FHA Loans 101


Purchasing your first home can be a daunting task. There are quite a few different ways of funding this major life expense, and navigating those options can be confusing. If you’re in the market for a new home but have limited financial means, pursuing an FHA loan might be best for you.

What is an FHA loan?

To put it simply, an FHA loan is insured by the federal government. The FHA, or Federal Housing Administration, doesn’t issue the loans directly. However, it does offer mortgage insurance, which simplifies the process necessary for a lender to approve a loan when you’re buying a house.

Benefits of an FHA loan

FHA lending guidelines are more flexible compared to a conventional loan. There are two primary perks of an FHA loan which make it a popular funding option for first-time homebuyers.

First, an FHA loan will help you earn a lower down payment when it comes time to close on the house. According to Marcie Geffner, contributor with Bankrate.com, FHA loans require a minimum down payment of just 3.5 percent of the property price.

Second, you can qualify for an FHA loan even with a lower FICO score. So, if you have poor credit, a foreclosure or a bankruptcy event in your credit history, going with an FHA loan is the better option than a conventional loan.

Per the Federal Housing Administration, you must have a FICO score of 580 or higher to qualify for a down payment of 3.5 percent. If your score is lower than 580, you can still qualify for an FHA loan, but your down payment will be higher — 10 percent of the home’s purchase price.

How to qualify for an FHA loan

As with any type of loan, the FHA system requires you to meet a certain number of criteria, according to Hal M. Bundrick, CFP and contributor to Nerdwallet.com.
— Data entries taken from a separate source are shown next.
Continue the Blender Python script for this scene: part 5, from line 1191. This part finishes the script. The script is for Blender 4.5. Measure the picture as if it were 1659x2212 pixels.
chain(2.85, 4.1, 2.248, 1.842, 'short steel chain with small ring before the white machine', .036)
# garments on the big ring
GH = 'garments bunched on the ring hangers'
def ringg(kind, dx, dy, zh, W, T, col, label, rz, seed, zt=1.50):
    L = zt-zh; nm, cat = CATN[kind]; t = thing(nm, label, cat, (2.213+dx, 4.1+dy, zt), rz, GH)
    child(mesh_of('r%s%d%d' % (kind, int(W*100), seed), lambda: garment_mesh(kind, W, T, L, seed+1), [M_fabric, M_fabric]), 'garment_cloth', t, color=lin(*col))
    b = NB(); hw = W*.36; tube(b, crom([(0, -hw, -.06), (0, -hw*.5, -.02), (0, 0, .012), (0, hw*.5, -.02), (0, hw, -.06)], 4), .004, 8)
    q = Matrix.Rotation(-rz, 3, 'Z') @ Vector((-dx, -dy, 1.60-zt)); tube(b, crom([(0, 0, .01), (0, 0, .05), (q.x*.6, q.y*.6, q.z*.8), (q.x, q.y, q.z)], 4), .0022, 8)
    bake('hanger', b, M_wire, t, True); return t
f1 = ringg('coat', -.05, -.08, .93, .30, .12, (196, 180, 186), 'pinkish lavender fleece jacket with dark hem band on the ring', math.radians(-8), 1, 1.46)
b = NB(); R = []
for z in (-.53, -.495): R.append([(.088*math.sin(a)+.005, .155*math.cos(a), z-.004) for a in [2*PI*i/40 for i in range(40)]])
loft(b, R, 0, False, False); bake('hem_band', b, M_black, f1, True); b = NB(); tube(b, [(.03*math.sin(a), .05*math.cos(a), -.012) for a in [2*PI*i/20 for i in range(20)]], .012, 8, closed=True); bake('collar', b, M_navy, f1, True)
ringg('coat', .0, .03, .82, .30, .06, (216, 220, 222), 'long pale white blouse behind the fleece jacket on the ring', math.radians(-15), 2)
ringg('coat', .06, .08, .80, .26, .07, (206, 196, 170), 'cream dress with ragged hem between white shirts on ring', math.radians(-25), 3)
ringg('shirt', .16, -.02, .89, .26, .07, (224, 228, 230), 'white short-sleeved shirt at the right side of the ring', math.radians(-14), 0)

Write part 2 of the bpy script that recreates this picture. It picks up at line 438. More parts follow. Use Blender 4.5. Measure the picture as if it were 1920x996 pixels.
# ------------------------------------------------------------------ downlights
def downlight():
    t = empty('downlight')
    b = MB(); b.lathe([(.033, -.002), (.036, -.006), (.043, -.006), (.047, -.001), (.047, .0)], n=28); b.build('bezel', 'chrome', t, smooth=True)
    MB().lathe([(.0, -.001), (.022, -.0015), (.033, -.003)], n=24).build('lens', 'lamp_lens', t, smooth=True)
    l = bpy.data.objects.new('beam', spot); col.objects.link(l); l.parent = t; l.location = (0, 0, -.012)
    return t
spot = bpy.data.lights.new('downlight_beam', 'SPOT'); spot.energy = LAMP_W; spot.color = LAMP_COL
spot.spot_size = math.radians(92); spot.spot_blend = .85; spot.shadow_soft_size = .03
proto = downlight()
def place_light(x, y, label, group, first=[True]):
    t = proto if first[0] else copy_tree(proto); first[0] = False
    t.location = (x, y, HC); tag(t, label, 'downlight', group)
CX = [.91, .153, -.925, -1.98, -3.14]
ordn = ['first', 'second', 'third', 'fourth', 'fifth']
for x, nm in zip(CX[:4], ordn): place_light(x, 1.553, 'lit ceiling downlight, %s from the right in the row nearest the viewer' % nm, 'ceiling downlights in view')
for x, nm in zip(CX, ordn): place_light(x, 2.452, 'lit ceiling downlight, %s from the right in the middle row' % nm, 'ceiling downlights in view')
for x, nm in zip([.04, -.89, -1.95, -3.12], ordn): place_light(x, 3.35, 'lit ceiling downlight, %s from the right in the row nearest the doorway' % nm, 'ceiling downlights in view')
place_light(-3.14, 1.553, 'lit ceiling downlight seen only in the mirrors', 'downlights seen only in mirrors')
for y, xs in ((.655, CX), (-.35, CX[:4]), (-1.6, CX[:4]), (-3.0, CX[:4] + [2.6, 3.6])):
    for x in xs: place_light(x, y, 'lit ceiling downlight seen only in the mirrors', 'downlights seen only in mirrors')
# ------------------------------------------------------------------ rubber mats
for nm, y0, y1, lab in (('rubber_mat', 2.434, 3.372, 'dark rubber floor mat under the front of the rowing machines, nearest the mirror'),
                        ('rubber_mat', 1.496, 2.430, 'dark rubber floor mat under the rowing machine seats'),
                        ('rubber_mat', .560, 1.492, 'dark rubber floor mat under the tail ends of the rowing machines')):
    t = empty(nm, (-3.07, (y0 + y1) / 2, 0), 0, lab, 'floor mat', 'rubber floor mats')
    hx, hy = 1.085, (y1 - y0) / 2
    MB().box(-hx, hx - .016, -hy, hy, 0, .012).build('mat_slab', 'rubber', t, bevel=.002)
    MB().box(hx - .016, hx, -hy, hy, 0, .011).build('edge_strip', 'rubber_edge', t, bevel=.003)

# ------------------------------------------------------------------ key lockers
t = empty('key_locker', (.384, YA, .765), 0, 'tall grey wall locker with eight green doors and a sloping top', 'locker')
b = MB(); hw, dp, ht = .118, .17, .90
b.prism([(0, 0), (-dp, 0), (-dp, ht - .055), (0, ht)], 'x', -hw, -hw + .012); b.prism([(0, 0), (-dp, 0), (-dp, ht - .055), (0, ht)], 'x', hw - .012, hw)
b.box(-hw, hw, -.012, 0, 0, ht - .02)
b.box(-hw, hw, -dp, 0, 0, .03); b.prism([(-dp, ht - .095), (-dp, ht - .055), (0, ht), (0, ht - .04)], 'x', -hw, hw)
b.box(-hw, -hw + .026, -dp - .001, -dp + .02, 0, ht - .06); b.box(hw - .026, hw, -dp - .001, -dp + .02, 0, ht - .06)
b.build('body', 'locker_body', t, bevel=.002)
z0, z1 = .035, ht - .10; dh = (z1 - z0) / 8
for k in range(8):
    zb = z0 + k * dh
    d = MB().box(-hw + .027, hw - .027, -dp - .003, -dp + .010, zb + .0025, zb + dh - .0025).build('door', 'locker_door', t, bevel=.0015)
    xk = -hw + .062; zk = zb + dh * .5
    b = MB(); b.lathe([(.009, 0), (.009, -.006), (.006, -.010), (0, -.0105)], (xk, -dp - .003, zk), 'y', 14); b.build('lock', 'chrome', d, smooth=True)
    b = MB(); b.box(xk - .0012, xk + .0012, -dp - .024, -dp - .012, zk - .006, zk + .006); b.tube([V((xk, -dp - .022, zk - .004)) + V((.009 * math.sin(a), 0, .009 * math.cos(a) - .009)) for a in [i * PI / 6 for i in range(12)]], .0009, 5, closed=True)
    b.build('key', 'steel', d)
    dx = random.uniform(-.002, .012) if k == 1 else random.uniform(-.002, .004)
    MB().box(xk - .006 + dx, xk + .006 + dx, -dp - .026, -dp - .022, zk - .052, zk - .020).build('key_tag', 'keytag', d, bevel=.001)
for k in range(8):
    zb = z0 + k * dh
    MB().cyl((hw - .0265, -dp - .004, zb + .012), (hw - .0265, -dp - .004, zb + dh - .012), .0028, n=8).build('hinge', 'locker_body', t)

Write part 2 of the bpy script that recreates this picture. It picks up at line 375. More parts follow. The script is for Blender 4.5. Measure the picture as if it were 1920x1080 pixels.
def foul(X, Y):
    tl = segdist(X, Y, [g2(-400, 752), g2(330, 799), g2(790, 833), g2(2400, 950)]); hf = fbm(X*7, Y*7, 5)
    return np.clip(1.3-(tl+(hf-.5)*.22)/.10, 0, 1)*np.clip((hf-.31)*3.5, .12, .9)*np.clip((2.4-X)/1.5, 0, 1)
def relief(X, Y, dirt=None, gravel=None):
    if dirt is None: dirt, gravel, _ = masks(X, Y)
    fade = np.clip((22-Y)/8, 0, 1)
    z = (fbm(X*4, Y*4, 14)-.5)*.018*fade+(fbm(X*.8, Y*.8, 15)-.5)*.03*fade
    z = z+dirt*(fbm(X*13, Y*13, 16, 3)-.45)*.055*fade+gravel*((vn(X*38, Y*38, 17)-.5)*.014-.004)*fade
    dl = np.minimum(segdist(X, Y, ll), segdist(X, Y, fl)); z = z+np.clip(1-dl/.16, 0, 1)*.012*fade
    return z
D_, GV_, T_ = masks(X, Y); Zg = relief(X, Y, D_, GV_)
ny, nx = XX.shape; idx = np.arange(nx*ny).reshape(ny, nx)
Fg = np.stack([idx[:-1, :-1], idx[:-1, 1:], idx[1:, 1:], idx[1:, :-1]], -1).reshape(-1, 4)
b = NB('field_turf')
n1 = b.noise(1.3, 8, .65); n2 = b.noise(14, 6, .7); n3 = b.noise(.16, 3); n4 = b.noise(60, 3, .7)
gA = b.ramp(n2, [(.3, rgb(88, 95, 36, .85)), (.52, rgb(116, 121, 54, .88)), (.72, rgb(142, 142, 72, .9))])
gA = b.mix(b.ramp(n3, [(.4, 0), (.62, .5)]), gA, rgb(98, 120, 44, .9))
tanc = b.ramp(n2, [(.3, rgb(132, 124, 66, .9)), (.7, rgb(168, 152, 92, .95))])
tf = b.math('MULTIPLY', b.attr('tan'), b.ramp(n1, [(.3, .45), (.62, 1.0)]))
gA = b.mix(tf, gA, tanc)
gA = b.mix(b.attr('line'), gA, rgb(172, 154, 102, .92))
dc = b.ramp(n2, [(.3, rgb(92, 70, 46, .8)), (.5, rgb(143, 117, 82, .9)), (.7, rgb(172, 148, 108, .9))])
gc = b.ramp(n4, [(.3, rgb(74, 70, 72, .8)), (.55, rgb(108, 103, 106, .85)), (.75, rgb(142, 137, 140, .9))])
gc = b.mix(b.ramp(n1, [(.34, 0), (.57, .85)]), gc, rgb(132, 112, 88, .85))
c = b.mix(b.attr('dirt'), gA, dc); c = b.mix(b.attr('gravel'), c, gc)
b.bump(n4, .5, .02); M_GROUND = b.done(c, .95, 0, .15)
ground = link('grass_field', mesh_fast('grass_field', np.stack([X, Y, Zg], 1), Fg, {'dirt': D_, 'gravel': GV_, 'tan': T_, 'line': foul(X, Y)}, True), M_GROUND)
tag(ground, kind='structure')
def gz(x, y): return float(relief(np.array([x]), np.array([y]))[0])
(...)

Depending on which state the property you’re buying is located in, the property must meet the FHA geographic loan limit for that state. For 2018, the limit for a high-cost area is $679,650. For a low-cost area the limit was $294,515.

FHA loan criteria also apply to the house that you’re purchasing. The property must be a primary residence, which means a rental property or second home wouldn’t qualify for an FHA loan. The house also can’t be one that you intend to fix-up and resell. A strict inspection is required to appraise the value of the home and make sure it adheres to minimum property standards. Lastly, you have to obtain a title to the property in your own name or the name of a living trust at the time of settlement, and then occupy the house within 60 days after closing.

There are also income requirements for FHA loans. First, you have to have a minimum of two credit accounts. You also must account for cash gifts from a family member or relative that help cover a percentage of the down payment. The loan requirements also stipulate that you must have no delinquent federal judgments or debts. Finally, to be eligible for an FHA loan, you have to have a certain debt-to-income ratio of 50 percent or less. This includes credit cards, student loans, the monthly payment amounts of the new mortgage and your monthly bills.

FHA loans are a great choice if you have a less-than-stellar credit score and you desire a low down payment at the time of closing. Talk to your lender to find out more about this unique type of loan.